ROWS >>
[BEGIN]
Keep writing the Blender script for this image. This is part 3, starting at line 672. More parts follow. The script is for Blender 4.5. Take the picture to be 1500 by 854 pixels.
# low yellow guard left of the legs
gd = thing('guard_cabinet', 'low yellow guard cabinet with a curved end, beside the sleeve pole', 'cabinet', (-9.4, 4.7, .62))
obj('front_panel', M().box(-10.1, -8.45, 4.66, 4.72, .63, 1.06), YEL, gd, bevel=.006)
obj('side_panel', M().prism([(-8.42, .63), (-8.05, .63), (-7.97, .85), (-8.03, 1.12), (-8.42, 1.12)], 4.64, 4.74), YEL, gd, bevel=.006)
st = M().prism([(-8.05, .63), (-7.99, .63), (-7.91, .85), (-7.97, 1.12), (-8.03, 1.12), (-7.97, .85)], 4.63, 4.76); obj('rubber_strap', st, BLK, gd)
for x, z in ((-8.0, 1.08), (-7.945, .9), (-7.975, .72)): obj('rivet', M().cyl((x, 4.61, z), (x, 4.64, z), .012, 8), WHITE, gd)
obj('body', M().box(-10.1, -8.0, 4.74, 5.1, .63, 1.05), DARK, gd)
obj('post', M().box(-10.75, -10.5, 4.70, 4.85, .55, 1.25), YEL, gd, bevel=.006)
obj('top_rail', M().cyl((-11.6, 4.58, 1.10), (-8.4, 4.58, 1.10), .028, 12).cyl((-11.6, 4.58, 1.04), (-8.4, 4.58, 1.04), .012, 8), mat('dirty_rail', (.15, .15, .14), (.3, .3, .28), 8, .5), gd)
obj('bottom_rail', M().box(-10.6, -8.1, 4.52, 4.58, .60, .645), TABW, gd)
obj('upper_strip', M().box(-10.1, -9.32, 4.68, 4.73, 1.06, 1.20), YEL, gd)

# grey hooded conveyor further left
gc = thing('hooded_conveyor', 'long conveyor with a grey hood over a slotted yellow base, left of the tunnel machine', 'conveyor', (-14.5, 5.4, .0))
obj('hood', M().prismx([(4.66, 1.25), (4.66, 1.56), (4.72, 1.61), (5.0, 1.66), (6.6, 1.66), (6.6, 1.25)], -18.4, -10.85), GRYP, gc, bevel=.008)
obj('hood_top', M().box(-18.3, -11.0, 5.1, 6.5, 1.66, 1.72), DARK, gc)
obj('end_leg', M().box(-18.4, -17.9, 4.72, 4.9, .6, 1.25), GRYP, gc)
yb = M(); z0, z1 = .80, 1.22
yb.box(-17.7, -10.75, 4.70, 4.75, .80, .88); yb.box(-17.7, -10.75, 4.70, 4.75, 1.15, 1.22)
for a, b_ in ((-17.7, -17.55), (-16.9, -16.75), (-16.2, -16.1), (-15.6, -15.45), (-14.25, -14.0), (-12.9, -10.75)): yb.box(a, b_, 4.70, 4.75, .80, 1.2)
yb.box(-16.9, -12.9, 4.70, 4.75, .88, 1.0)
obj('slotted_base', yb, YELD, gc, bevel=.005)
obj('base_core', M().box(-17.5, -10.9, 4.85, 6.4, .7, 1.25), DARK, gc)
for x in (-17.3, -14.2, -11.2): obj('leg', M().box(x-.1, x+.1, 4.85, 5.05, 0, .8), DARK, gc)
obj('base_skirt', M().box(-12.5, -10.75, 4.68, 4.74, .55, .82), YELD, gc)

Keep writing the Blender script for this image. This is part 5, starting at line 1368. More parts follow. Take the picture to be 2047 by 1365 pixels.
[END]
PROBLEM DESCRIPTION >>
Only the lines from the start of the data to the line holding "1.20), YEL, gd)" are wanted; return them exactly, both ends included.

ANSWER TO THIS TASK >>
Keep writing the Blender script for this image. This is part 3, starting at line 672. More parts follow. The script is for Blender 4.5. Take the picture to be 1500 by 854 pixels.
# low yellow guard left of the legs
gd = thing('guard_cabinet', 'low yellow guard cabinet with a curved end, beside the sleeve pole', 'cabinet', (-9.4, 4.7, .62))
obj('front_panel', M().box(-10.1, -8.45, 4.66, 4.72, .63, 1.06), YEL, gd, bevel=.006)
obj('side_panel', M().prism([(-8.42, .63), (-8.05, .63), (-7.97, .85), (-8.03, 1.12), (-8.42, 1.12)], 4.64, 4.74), YEL, gd, bevel=.006)
st = M().prism([(-8.05, .63), (-7.99, .63), (-7.91, .85), (-7.97, 1.12), (-8.03, 1.12), (-7.97, .85)], 4.63, 4.76); obj('rubber_strap', st, BLK, gd)
for x, z in ((-8.0, 1.08), (-7.945, .9), (-7.975, .72)): obj('rivet', M().cyl((x, 4.61, z), (x, 4.64, z), .012, 8), WHITE, gd)
obj('body', M().box(-10.1, -8.0, 4.74, 5.1, .63, 1.05), DARK, gd)
obj('post', M().box(-10.75, -10.5, 4.70, 4.85, .55, 1.25), YEL, gd, bevel=.006)
obj('top_rail', M().cyl((-11.6, 4.58, 1.10), (-8.4, 4.58, 1.10), .028, 12).cyl((-11.6, 4.58, 1.04), (-8.4, 4.58, 1.04), .012, 8), mat('dirty_rail', (.15, .15, .14), (.3, .3, .28), 8, .5), gd)
obj('bottom_rail', M().box(-10.6, -8.1, 4.52, 4.58, .60, .645), TABW, gd)
obj('upper_strip', M().box(-10.1, -9.32, 4.68, 4.73, 1.06, 1.20), YEL, gd)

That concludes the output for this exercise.